The relationship between business models, first principle thinking and metrics

Theres a management saying – “what gets measured get done.”

It implies that you’re only going to act on the things that you actively monitor, it also suggests that if you’re not measuring it, you’re not in a position to influence it. So this stresses the importances, even at a conceptual stage to try to have as detailed a view as possible on the moving parts of your machine (your business)

With every machine there are two categories of measurement to consider – 1. The throughput or flow from each part to another part or stage of the machine; 2. The operating capacity within one part of the machine. Its worth noting that the operating capacity within one part can also consist of looking at the throughput within sub-components that make up that part of the machine.

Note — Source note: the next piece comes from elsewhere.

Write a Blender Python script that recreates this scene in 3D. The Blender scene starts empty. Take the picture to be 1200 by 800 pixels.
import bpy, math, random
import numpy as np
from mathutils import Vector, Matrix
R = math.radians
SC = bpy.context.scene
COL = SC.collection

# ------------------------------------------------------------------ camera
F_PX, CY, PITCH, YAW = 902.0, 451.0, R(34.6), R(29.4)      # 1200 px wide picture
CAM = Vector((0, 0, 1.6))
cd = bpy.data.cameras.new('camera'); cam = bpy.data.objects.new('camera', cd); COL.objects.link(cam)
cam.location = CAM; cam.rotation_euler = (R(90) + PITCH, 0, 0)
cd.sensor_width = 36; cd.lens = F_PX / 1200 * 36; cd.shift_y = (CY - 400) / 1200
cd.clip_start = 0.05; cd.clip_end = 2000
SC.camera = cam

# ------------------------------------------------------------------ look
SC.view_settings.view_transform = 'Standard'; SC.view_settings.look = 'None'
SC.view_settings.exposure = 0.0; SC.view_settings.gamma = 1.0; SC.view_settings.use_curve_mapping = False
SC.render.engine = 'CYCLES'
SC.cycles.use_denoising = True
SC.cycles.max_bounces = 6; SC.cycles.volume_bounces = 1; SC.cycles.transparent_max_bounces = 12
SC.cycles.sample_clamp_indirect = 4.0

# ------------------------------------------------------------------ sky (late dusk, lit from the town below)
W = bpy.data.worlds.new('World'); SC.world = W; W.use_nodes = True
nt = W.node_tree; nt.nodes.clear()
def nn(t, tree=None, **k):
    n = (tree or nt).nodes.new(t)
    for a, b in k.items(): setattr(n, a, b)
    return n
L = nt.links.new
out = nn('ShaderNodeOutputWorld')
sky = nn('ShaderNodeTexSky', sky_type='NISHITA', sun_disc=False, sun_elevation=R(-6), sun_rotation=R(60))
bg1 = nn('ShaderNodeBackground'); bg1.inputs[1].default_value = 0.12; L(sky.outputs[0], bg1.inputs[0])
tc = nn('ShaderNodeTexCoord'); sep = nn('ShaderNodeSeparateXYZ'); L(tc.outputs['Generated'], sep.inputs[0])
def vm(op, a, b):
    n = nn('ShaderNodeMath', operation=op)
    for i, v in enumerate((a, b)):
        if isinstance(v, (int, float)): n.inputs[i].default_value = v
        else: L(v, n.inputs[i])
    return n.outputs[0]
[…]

It seems daunting to think of your business machine in such detail at the early stage, but really its quite intuitive. And its a good exercise is de-risking your business. 

When was learning to drive a manual car, the driving instructor actually spent a fair amount of time explaining what was happening to the machine as you engaged the clutch and switched gears, understanding that actually helped me to understand how to better control the car. In the same way, understanding how your business machine works on a process and mechanical level helps improve your understanding of where to optimise.

Another example of this is with Elon Musk and Tesla, Elon Musk has been know to view problems using the scientific approach of first principle thinking, First principle thinking essentially consists of breaking down a problem into components the idea is to break down complicated problems into basic elements and then reassemble them from the ground up. 

Applying this to our business, we can start with this approach from the idea stage, by applying it to the business model, lets say we have the idea to setup a restaurant that sells rice dishes. 

We can’t just go to investors with this idea, we need to at least have a business model, and ideally some kind of business plan or financial model.

So to create our business model, we need to apply first principle thinking to break apart the idea into its components in the case of our rice restaurant – we need to think about rent, staff, food cost, number of seats and dishes we’ll serve – so we already have some idea of what kind of data points we really need to be capturing and develop assumptions around.

You can see from this, there’s a direct relationship between the Business model, its first principle components and the AARRR funnel, we can also see that since we have clarity on the components and how the relate to the success of the business we can start to select which need to be defined as the NSMs. 

We can also determine from this what steps might be missing and if we have identified the step but lack data, we can determine where tracking needs to be implemented.

In Startup, there’s a lot of buzz words like funnels and NSM, but ultimately it boils down to being able to understand how to components of your business perform individually as well as interact together to influence throughput and business growth.